No Pequeno Expediente, cada parlamentar inscrito tem dez minutos para vender seu peixe e dizer a que veio.
Áureo estava discursando na maior empolgação, quando o presidente da Constituinte, deputado federal Ulysses Guimarães, que abominava aquela ideia de “eleição casada”, avisou ao senador que seu tempo havia esgotado.
O senador ficou mordido:
– Senhor presidente, peço a V. Exª que desconte os tempos de interrupção havidos em meu discurso. Do contrário, não poderei ser ouvido.
Um alarido de feira livre tomou conta do plenário. Tentando se fazer ouvir acima do alarido, Áureo foi em frente.
– Ainda quero lembrar, principalmente a essas vozes verdadeiramente maviosas que estou ouvindo do lado da direita, ainda quero lembrar…

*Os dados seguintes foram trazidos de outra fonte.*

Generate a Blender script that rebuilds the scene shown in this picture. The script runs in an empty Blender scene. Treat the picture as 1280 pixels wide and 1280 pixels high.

– Peço a atenção da Casa e do nobre orador, porque terminou o seu tempo! – rugiu Ulysses Guimarães.
– (…) que nós mesmos, que os senhores votaram, se não me engano, o artigo 34, que determina que as Assembleias Legislativas é que irão regulamentar e escolher os prefeitos municipais. Esta escolha terá de ser feita na Constituição Estadual – continuou Áureo, não dando a mínima para o deputado paulista.
– O tempo de V. Exª está esgotado! – rugiu, novamente, Ulysses Guimarães, batendo a sineta em cima da mesa.
– V. Exª é muito rigoroso comigo! – explodiu Áureo Mello, visivelmente constrangido com a nova interrupção. – Tenho notado que V. Exª mutila o meu tempo… V. Exª me permita concluir os meus considerandos?… Eu já sei que a minha emenda será provavelmente derrubada nesta Casa, mas quero dizer a V. Exª que pretendo aduzir os meus argumentos e que esses gritos correspondem à interrupção de meu discurso…
– Absolutamente, não estou perseguindo V. Exª! – rugiu ainda mais alto Ulysses Guimarães, visivelmente aborrecido. – O que eu não posso permitir é que, além de querer prorrogar o tempo do mandato dos vereadores, V. Exª ainda queira prorrogar também o seu tempo na tribuna…
As risadas dos parlamentares no plenário abafaram o final do discurso do insistente tribuno.
A emenda dele, claro, foi fulminada pelo Centrão.